Planning early helps meet those college-year costs

January 22, 1982

With the Reagan administration advocating further reductions in federal aid to students, it is vital that parents develop a strategy for funding college costs as early as possible.

In planning for college costs, ''Parents should assume they won't get any federal money and be pleasantly surprised if they do,'' said Kenneth A. Kohl, director of financial aid at Georgetown University in Washington, D.C.

All federal education-aid programs will be funded at lower levels in the 1982 -83 academic year than this year, according to Department of Education spokesman Skee Smith. For example, under the terms of a congressional continuing resolution, funding of Supplemental Educational Opportunity Grants will decline 25 percent to $278.4 million.

And the fiscal 1983 federal budget due out Feb. 8 is expected to contain further reductions in educational aid, which will take effect in academic year 1983-84. Some programs, including Supplemental Educational Opportunity Grants and National Direct Student Loans, are rumored to be slated for elimination by the end of the next fiscal year.

Department of Education officials will not comment on details of their fiscal 1983 budget.

''Even if we must look at the most bleak (federal aid) projections, there still will be dollars available,'' notes Tally Wickstrom, vice-president for student assistance services at the College Board.

''I am concerned that gloom-and-doom messages will cause students not to explore opportunities that are there even in the most negative situations,'' she adds.

Still, competition for aid dollars will increase.

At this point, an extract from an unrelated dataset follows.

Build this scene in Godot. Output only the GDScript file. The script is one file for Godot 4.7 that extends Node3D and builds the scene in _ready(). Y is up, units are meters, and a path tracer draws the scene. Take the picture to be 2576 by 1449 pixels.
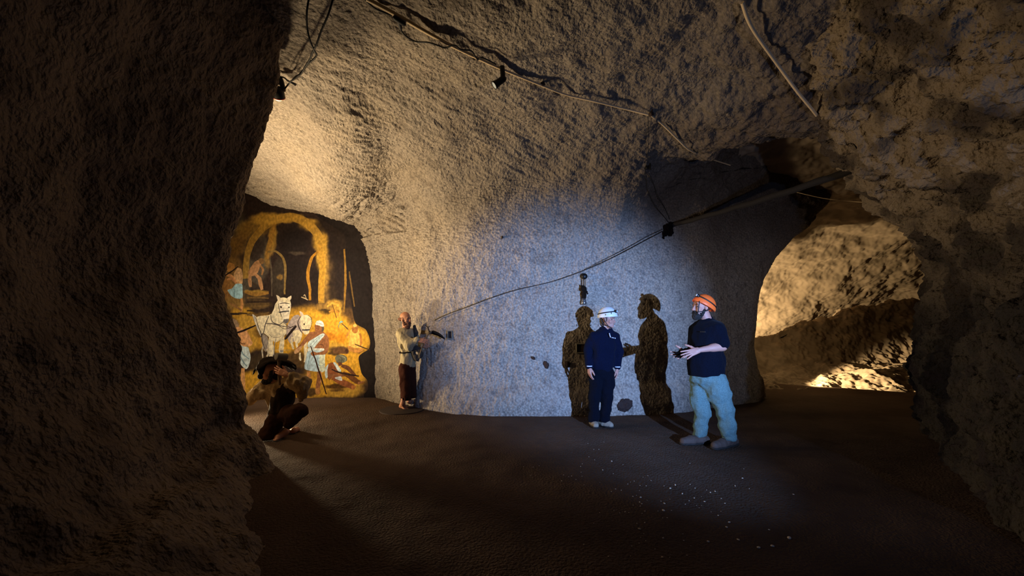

Universities will be asked to provide more help and ''greater pressure is going to be felt on the family to pay more,'' Mr. Kohl says.

The first step in coping with such pressure is figuring out what college costs will be for your child. A chart accompanying this story shows what has happened to college costs in the past 10 years. For an idea of what educational costs will be by the time your eight-year-old enters the halls of ivy, take the 1982 cost figures as a base and use a cost inflation factor of ''10 to 15 percent a year,'' says Michael Cunningham, a partner with Laventhol & Horwath, a certified public accounting firm. Of course, such predictions assume a continued high rate of inflation.

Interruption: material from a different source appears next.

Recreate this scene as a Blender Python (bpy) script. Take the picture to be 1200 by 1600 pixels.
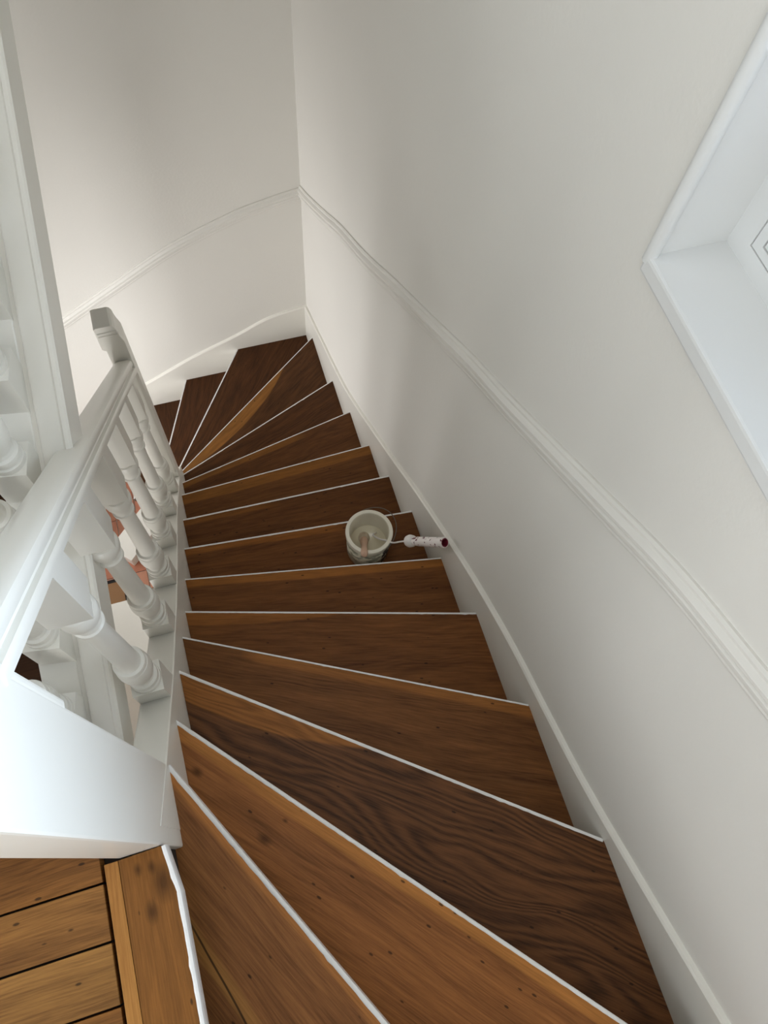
import bpy, bmesh, math, random
from mathutils import Vector, Matrix
for o in list(bpy.data.objects): bpy.data.objects.remove(o)
S = bpy.context.scene
COL = S.collection
random.seed(4)

# ------------------------------------------------------------------ camera
cam_d = bpy.data.cameras.new('camera'); cam = bpy.data.objects.new('camera', cam_d); COL.objects.link(cam)
R = [[0.9551, -0.2906, 0.0581], [-0.2427, -0.8794, -0.4095], [0.1701, 0.3770, -0.9105]]   # world -> image axes (right, down, forward)
rx, rd, rf = (Vector(r).normalized() for r in R)
M = Matrix.Identity(4)
for i in range(3):
    M[i][0] = rx[i]; M[i][1] = -rd[i]; M[i][2] = -rf[i]
M.translation = Vector((-0.5918, -2.7844, 1.6754))
cam.matrix_world = M
cam_d.sensor_fit = 'VERTICAL'; cam_d.sensor_height = 36.0
cam_d.lens = 1205.2 / 1600 * 36.0
cam_d.clip_start = 0.02
S.camera = cam

# ------------------------------------------------------------------ sky, lamps, exposure
W = bpy.data.worlds.new('sky'); S.world = W; W.use_nodes = True
W.node_tree.nodes['Background'].inputs[0].default_value = (0.80, 0.90, 1.0, 1)
W.node_tree.nodes['Background'].inputs[1].default_value = 1.0

def area(name, loc, direction, sx, sy, power, color):
    d = bpy.data.lights.new(name, 'AREA'); d.shape = 'RECTANGLE'; d.size = sx; d.size_y = sy; d.energy = power; d.color = color
    o = bpy.data.objects.new(name, d); COL.objects.link(o); o.location = loc
    o.rotation_euler = Vector(direction).to_track_quat('-Z', 'Y').to_euler()
    return o
area('daylight_stair_window', (0.30, -2.78, 1.60), (-1, 0, 0), 1.0, 1.3, 34, (0.76, 0.92, 1.12))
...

Once the likely college cost burden is clear, plans can be laid to accumulate the money. Establishing a savings plan is the most common recommendation. ''Set up a (savings) plan and stick to it,'' says Mr. Kohl. He is the author of ''Financing College Education,'' published by Harper & Row Inc.

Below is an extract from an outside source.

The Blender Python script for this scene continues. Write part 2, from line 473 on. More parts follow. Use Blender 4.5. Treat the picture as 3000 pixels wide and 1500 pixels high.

Financial advisers say a family can make its savings plan more efficient by putting the funds into a custodial account in the child's name. In this way the interest on the money is taxed at the child's lower tax rates. Under current tax law, each parent may give each child $10,000 every year. So up to $20,000 per child can be set aside.

Funds in the account can be invested in a money market mutual fund or in a fixed income investment like a bond. Brokers and bankers both can provide aid in establishing custodial accounts.

Two cautions: Colleges sometimes require a greater contribution from a child's savings account than from a parent's when determining financial assistance. Another caution: Once money is transferred to a child, it belongs to him. So upon reaching legal age, he could spend the money for some purpose other than college. Parents can get around this problem by putting the money they give a child into a trust. In addition to the cost of setting up a trust, ''you have to commit the principal for ten years,'' Mr. Cunningham says.

When the student reaches legal age, parents may make an interest-free loan to him. Unlike a trust, the loan can be called back at any time. The student can invest the loan proceeds and pay tax on the interest at a lower rate than the parents would pay.

If the parents do not have the money to make such a loan, it may pay to borrow funds and then lend them to the child.

Here is a simple example of how such a transaction can work. The parent borrows $1,000 at 18 percent intersest. The loan thus costs him $180 a year. But the parent gets a tax deduction for the interest. If the parent is in the 50 percent tax bracket, the actual cost of the loan is $90.

Meanwhile, the child invests the funds in a money market fund earning 12 percent, or $120.

At the end of the first year, the family's gain on the maneuver is the $120 the child earned in the money fund less the $90 the parents paid for them. Of course, the higher the yield the child earns and the less the parent pays for the loan, the better this scheme works. So families who can do so should consider taking out interest-free loans from profit-sharing plans and credit unions, accountants say.

To have protection under court cases allowing such loans, the student must be of a legal age to enter into contracts. And parent and student must execute a legally enforceable note saying the loan is payable on demand.

Parents should remember that their student could take loan proceeds and make purchases that have noting to do with education.

Once college bills begin flowing in, it may make sense to give a child a gift of property whose value has climbed.

The strategy is for the child to sell the appreciated property. His gain on the sale would be the same as the parents would have posted on the transaction. But being in a lower tax bracket, the child pays less tax on the sale.

''Never do this'' with property which has gone down in value, Cunningham says. The parent would ''be in a better postion to use the loss himself'' to reduce his taxes.